"""

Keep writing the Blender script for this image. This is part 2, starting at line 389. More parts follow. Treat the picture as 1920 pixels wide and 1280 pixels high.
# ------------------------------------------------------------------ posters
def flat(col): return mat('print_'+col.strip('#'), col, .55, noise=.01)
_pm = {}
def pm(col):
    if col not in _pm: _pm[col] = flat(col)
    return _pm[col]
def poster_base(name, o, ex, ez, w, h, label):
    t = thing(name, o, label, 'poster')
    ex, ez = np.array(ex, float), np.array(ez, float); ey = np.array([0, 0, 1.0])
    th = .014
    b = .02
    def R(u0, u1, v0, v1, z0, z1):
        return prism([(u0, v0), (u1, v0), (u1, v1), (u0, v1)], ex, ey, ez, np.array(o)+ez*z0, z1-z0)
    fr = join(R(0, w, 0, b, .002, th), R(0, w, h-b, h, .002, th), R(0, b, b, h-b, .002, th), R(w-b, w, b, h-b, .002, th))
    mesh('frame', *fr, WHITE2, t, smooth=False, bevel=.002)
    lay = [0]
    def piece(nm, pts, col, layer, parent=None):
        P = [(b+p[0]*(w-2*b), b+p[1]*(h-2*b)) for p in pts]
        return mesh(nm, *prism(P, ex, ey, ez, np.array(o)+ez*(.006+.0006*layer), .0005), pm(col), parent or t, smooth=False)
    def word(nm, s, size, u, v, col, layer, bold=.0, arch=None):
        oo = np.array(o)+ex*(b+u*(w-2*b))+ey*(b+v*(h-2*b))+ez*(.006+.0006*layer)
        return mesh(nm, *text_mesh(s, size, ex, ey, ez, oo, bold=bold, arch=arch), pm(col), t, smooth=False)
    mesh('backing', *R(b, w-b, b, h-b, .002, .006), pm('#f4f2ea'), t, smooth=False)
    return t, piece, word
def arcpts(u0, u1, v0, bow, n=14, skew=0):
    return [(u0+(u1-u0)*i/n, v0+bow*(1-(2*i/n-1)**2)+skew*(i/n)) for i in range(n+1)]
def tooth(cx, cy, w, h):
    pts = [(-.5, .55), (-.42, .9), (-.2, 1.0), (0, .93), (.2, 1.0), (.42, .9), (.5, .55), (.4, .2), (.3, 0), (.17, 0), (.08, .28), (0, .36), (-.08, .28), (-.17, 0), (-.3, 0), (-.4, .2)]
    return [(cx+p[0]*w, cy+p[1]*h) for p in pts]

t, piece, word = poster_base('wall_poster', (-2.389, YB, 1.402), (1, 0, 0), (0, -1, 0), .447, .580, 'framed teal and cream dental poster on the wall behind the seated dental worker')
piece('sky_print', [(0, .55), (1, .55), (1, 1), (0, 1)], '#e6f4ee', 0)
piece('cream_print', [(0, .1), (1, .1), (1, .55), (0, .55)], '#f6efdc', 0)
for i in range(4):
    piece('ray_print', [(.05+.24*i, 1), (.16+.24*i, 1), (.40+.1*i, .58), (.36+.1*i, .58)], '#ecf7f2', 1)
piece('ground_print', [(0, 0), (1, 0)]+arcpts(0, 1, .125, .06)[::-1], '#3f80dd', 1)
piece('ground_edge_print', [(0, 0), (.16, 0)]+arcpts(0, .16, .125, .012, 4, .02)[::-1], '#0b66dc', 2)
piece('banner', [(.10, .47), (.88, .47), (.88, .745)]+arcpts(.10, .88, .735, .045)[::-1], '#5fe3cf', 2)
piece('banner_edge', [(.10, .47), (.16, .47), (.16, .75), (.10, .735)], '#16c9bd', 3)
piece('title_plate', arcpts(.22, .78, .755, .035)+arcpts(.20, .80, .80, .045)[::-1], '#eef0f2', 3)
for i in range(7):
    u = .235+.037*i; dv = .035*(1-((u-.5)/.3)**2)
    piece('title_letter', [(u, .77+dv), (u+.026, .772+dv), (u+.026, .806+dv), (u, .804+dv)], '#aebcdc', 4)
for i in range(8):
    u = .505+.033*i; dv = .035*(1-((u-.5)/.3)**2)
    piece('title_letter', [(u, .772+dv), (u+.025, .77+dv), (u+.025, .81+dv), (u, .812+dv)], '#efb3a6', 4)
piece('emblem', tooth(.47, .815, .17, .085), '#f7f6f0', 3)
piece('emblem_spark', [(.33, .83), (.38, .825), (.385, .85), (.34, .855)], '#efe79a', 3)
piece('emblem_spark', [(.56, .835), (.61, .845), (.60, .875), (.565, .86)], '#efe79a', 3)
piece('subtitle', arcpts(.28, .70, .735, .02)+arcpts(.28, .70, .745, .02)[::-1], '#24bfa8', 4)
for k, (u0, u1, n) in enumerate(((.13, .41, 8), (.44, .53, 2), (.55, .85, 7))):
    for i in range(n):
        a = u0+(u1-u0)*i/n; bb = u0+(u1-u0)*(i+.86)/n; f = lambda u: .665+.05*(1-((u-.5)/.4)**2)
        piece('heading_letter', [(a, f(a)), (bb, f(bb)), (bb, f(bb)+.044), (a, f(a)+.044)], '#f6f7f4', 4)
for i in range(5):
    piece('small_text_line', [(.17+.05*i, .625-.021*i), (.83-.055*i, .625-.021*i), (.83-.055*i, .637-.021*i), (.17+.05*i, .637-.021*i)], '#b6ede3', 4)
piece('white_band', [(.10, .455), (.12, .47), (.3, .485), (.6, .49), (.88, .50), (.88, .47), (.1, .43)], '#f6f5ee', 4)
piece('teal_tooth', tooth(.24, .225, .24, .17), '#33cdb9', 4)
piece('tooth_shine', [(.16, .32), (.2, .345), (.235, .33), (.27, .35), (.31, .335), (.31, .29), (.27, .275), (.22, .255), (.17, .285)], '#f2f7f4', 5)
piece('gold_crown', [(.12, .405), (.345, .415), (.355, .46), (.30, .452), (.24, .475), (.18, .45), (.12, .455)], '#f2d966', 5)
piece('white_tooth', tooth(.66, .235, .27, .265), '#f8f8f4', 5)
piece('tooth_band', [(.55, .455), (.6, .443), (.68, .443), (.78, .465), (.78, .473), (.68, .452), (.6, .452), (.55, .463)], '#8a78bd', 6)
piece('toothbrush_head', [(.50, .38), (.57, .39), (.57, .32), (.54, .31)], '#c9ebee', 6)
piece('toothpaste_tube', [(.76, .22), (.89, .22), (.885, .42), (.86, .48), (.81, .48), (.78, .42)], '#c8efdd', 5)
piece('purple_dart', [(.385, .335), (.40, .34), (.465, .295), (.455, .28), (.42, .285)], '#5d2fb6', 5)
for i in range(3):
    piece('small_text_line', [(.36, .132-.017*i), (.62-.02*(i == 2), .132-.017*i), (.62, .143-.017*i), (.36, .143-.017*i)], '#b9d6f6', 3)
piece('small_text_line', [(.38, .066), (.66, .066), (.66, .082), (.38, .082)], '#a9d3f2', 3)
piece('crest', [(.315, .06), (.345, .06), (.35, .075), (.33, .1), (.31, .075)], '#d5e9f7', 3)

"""

▶ Challenge
Write down every line of the data exactly as it appears above.

▶ Result of this exercise
Keep writing the Blender script for this image. This is part 2, starting at line 389. More parts follow. Treat the picture as 1920 pixels wide and 1280 pixels high.
# ------------------------------------------------------------------ posters
def flat(col): return mat('print_'+col.strip('#'), col, .55, noise=.01)
_pm = {}
def pm(col):
    if col not in _pm: _pm[col] = flat(col)
    return _pm[col]
def poster_base(name, o, ex, ez, w, h, label):
    t = thing(name, o, label, 'poster')
    ex, ez = np.array(ex, float), np.array(ez, float); ey = np.array([0, 0, 1.0])
    th = .014
    b = .02
    def R(u0, u1, v0, v1, z0, z1):
        return prism([(u0, v0), (u1, v0), (u1, v1), (u0, v1)], ex, ey, ez, np.array(o)+ez*z0, z1-z0)
    fr = join(R(0, w, 0, b, .002, th), R(0, w, h-b, h, .002, th), R(0, b, b, h-b, .002, th), R(w-b, w, b, h-b, .002, th))
    mesh('frame', *fr, WHITE2, t, smooth=False, bevel=.002)
    lay = [0]
    def piece(nm, pts, col, layer, parent=None):
        P = [(b+p[0]*(w-2*b), b+p[1]*(h-2*b)) for p in pts]
        return mesh(nm, *prism(P, ex, ey, ez, np.array(o)+ez*(.006+.0006*layer), .0005), pm(col), parent or t, smooth=False)
    def word(nm, s, size, u, v, col, layer, bold=.0, arch=None):
        oo = np.array(o)+ex*(b+u*(w-2*b))+ey*(b+v*(h-2*b))+ez*(.006+.0006*layer)
        return mesh(nm, *text_mesh(s, size, ex, ey, ez, oo, bold=bold, arch=arch), pm(col), t, smooth=False)
    mesh('backing', *R(b, w-b, b, h-b, .002, .006), pm('#f4f2ea'), t, smooth=False)
    return t, piece, word
def arcpts(u0, u1, v0, bow, n=14, skew=0):
    return [(u0+(u1-u0)*i/n, v0+bow*(1-(2*i/n-1)**2)+skew*(i/n)) for i in range(n+1)]
def tooth(cx, cy, w, h):
    pts = [(-.5, .55), (-.42, .9), (-.2, 1.0), (0, .93), (.2, 1.0), (.42, .9), (.5, .55), (.4, .2), (.3, 0), (.17, 0), (.08, .28), (0, .36), (-.08, .28), (-.17, 0), (-.3, 0), (-.4, .2)]
    return [(cx+p[0]*w, cy+p[1]*h) for p in pts]

t, piece, word = poster_base('wall_poster', (-2.389, YB, 1.402), (1, 0, 0), (0, -1, 0), .447, .580, 'framed teal and cream dental poster on the wall behind the seated dental worker')
piece('sky_print', [(0, .55), (1, .55), (1, 1), (0, 1)], '#e6f4ee', 0)
piece('cream_print', [(0, .1), (1, .1), (1, .55), (0, .55)], '#f6efdc', 0)
for i in range(4):
    piece('ray_print', [(.05+.24*i, 1), (.16+.24*i, 1), (.40+.1*i, .58), (.36+.1*i, .58)], '#ecf7f2', 1)
piece('ground_print', [(0, 0), (1, 0)]+arcpts(0, 1, .125, .06)[::-1], '#3f80dd', 1)
piece('ground_edge_print', [(0, 0), (.16, 0)]+arcpts(0, .16, .125, .012, 4, .02)[::-1], '#0b66dc', 2)
piece('banner', [(.10, .47), (.88, .47), (.88, .745)]+arcpts(.10, .88, .735, .045)[::-1], '#5fe3cf', 2)
piece('banner_edge', [(.10, .47), (.16, .47), (.16, .75), (.10, .735)], '#16c9bd', 3)
piece('title_plate', arcpts(.22, .78, .755, .035)+arcpts(.20, .80, .80, .045)[::-1], '#eef0f2', 3)
for i in range(7):
    u = .235+.037*i; dv = .035*(1-((u-.5)/.3)**2)
    piece('title_letter', [(u, .77+dv), (u+.026, .772+dv), (u+.026, .806+dv), (u, .804+dv)], '#aebcdc', 4)
for i in range(8):
    u = .505+.033*i; dv = .035*(1-((u-.5)/.3)**2)
    piece('title_letter', [(u, .772+dv), (u+.025, .77+dv), (u+.025, .81+dv), (u, .812+dv)], '#efb3a6', 4)
piece('emblem', tooth(.47, .815, .17, .085), '#f7f6f0', 3)
piece('emblem_spark', [(.33, .83), (.38, .825), (.385, .85), (.34, .855)], '#efe79a', 3)
piece('emblem_spark', [(.56, .835), (.61, .845), (.60, .875), (.565, .86)], '#efe79a', 3)
piece('subtitle', arcpts(.28, .70, .735, .02)+arcpts(.28, .70, .745, .02)[::-1], '#24bfa8', 4)
for k, (u0, u1, n) in enumerate(((.13, .41, 8), (.44, .53, 2), (.55, .85, 7))):
    for i in range(n):
        a = u0+(u1-u0)*i/n; bb = u0+(u1-u0)*(i+.86)/n; f = lambda u: .665+.05*(1-((u-.5)/.4)**2)
        piece('heading_letter', [(a, f(a)), (bb, f(bb)), (bb, f(bb)+.044), (a, f(a)+.044)], '#f6f7f4', 4)
for i in range(5):
    piece('small_text_line', [(.17+.05*i, .625-.021*i), (.83-.055*i, .625-.021*i), (.83-.055*i, .637-.021*i), (.17+.05*i, .637-.021*i)], '#b6ede3', 4)
piece('white_band', [(.10, .455), (.12, .47), (.3, .485), (.6, .49), (.88, .50), (.88, .47), (.1, .43)], '#f6f5ee', 4)
piece('teal_tooth', tooth(.24, .225, .24, .17), '#33cdb9', 4)
piece('tooth_shine', [(.16, .32), (.2, .345), (.235, .33), (.27, .35), (.31, .335), (.31, .29), (.27, .275), (.22, .255), (.17, .285)], '#f2f7f4', 5)
piece('gold_crown', [(.12, .405), (.345, .415), (.355, .46), (.30, .452), (.24, .475), (.18, .45), (.12, .455)], '#f2d966', 5)
piece('white_tooth', tooth(.66, .235, .27, .265), '#f8f8f4', 5)
piece('tooth_band', [(.55, .455), (.6, .443), (.68, .443), (.78, .465), (.78, .473), (.68, .452), (.6, .452), (.55, .463)], '#8a78bd', 6)
piece('toothbrush_head', [(.50, .38), (.57, .39), (.57, .32), (.54, .31)], '#c9ebee', 6)
piece('toothpaste_tube', [(.76, .22), (.89, .22), (.885, .42), (.86, .48), (.81, .48), (.78, .42)], '#c8efdd', 5)
piece('purple_dart', [(.385, .335), (.40, .34), (.465, .295), (.455, .28), (.42, .285)], '#5d2fb6', 5)
for i in range(3):
    piece('small_text_line', [(.36, .132-.017*i), (.62-.02*(i == 2), .132-.017*i), (.62, .143-.017*i), (.36, .143-.017*i)], '#b9d6f6', 3)
piece('small_text_line', [(.38, .066), (.66, .066), (.66, .082), (.38, .082)], '#a9d3f2', 3)
piece('crest', [(.315, .06), (.345, .06), (.35, .075), (.33, .1), (.31, .075)], '#d5e9f7', 3)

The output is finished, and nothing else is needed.